Frustrated at not being able to take part in such debates, Virginia's Jefferson sat down in Philadelphia and wrote his own outline for a constitution, sending it back to Williamsburg with his mentor, Lawyer George Wythe. By the time Wythe got there, however, the many arguments over Mason's draft had finally been settled. Chairman Edmund Pendleton, a distinguished lawyer, said that the members "could not, from mere lassitude, have been induced to open the instrument again." But they did like Jefferson's preamble, which contains many of the same ideas that Jefferson has included in his Declaration of Independence, so they attached that to Mason's constitution and approved it on June 29.

Now Virginia has provided not only America's first declaration of civil rights but its first fully worked out constitution. The powerful lower house is to be elected annually by the state's property owners, who will also choose senators for a four-year term. Both houses will elect a Governor of strictly limited power. As a finishing touch, just before the delegates adjourned last week, they approved a new state seal--a female figure representing Virtue and Courage, armed with a spear, standing with one foot on the corpse of Tyranny.

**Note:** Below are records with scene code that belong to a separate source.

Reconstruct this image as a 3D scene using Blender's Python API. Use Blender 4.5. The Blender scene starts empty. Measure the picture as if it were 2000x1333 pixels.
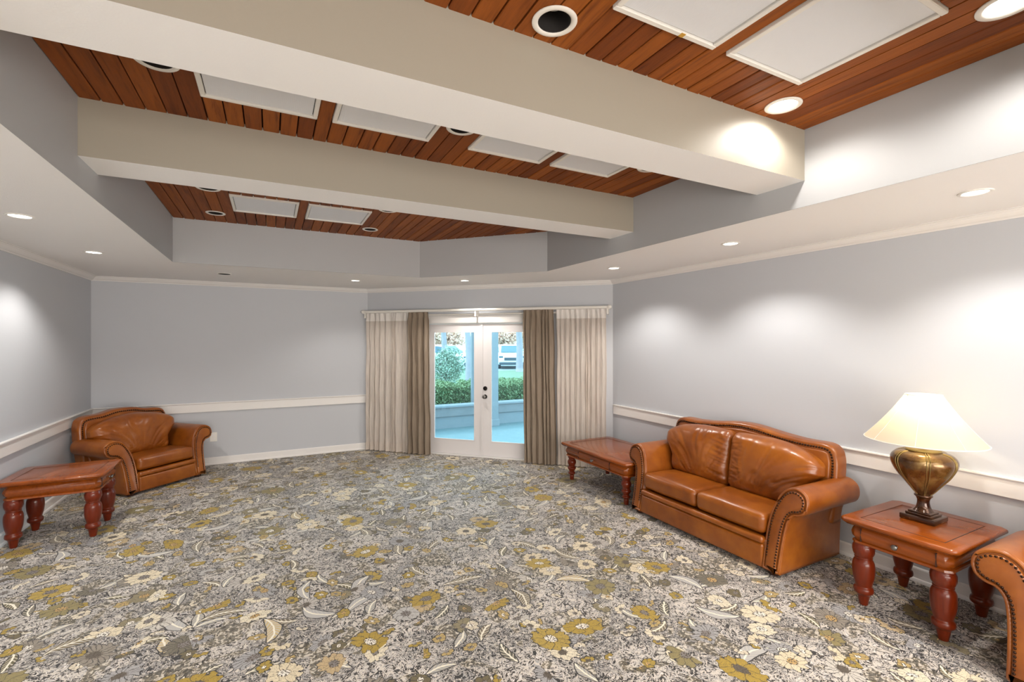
import bpy, bmesh, math, random
from mathutils import Vector, Matrix, noise
R = math.radians
C = bpy.context.scene.collection
scene = bpy.context.scene
random.seed(7)

# ------------------------------------------------------------------ camera
cam_d = bpy.data.cameras.new('camera'); cam = bpy.data.objects.new('camera', cam_d); C.objects.link(cam)
scene.camera = cam
cam.location = (0, 0, 1.7)
cam.rotation_euler = (R(90), 0, R(-27.231))
cam_d.sensor_width = 36.0
cam_d.lens = 916.3 / 2000 * 36
cam_d.shift_y = -(666.5 - 665.95) / 2000
cam_d.clip_start = 0.05; cam_d.clip_end = 300

# ------------------------------------------------------------------ world, sun, exposure
world = bpy.data.worlds.new('world'); scene.world = world; world.use_nodes = True
wn = world.node_tree.nodes; wl = world.node_tree.links
bgn = wn['Background']
sky = wn.new('ShaderNodeTexSky'); sky.sky_type = 'HOSEK_WILKIE'; sky.turbidity = 3.0
sky.sun_direction = Vector((-0.5, 0.35, 0.75)).normalized()
mixw = wn.new('ShaderNodeMixRGB'); mixw.inputs[0].default_value = 0.62
mixw.inputs[2].default_value = (0.58, 0.86, 1.0, 1)
wl.new(sky.outputs[0], mixw.inputs[1]); wl.new(mixw.outputs[0], bgn.inputs[0])
bgn.inputs[1].default_value = 6.0
sun_d = bpy.data.lights.new('sun', 'SUN'); sun_d.energy = 1.6; sun_d.angle = R(3); sun_d.color = (0.93, 0.97, 1.0)
sun = bpy.data.objects.new('sun', sun_d); C.objects.link(sun)
sun.rotation_euler = Vector((0.55, -0.1, -0.75)).to_track_quat('-Z', 'Y').to_euler()

scene.view_settings.view_transform = 'Standard'
scene.view_settings.look = 'None'
scene.view_settings.gamma = 1.0
scene.view_settings.use_curve_mapping = False
scene.view_settings.exposure = 0.5

def area(name, loc, target, sx, sy, power, col):
    d = bpy.data.lights.new(name, 'AREA'); d.shape = 'RECTANGLE'; d.size = sx; d.size_y = sy
    d.energy = power; d.color = col
    o = bpy.data.objects.new(name, d); C.objects.link(o); o.location = loc
    o.rotation_euler = (Vector(target) - Vector(loc)).to_track_quat('-Z', 'Y').to_euler()
    return o
# fill lights added unseen behind the camera, standing in for the lounge's own light
area('rear_fill_light', (1.0, -3.2, 1.05), (1.0, 5.0, 3.0), 4.6, 1.7, 185, (1.0, 0.94, 0.86))
area('rear_overhead_fill', (0.9, -1.4, 2.40), (0.9, -1.4, 0), 3.6, 2.2, 75, (1.0, 0.96, 0.9))

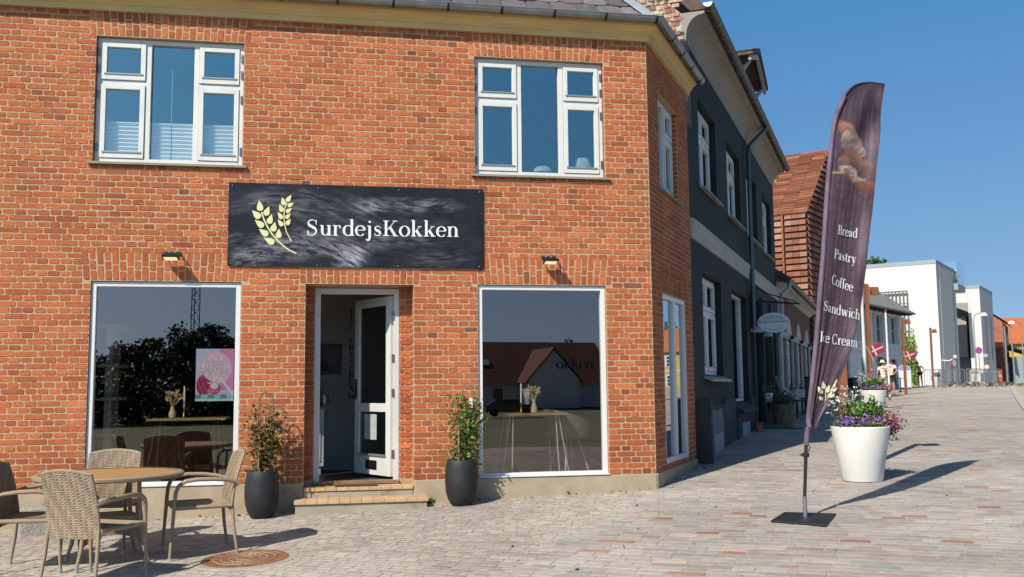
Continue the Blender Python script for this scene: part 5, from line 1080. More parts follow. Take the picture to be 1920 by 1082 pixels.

And so the process continues. The New Jersey legislature, recalling its sharp conflicts with the now arrested Loyalist Governor William Franklin, last week adopted a new constitution that provides for a bicameral legislature to elect a relatively powerless Governor. Only 26 of the 65 legislators voted for the measure (30 abstained and 9 opposed), however, and even they insisted that the document would be null and void in case of a reconciliation with Britain.

In Pennsylvania, where conservatives dominated the Assembly and resisted all change, some 100 delegates from local Committees of Safety converged on Philadelphia last month and worked out rules for the election of a constitutional convention. That election was held early this week, and the radicals are now in control. But how they will translate that control into a constitution remains anyone's guess.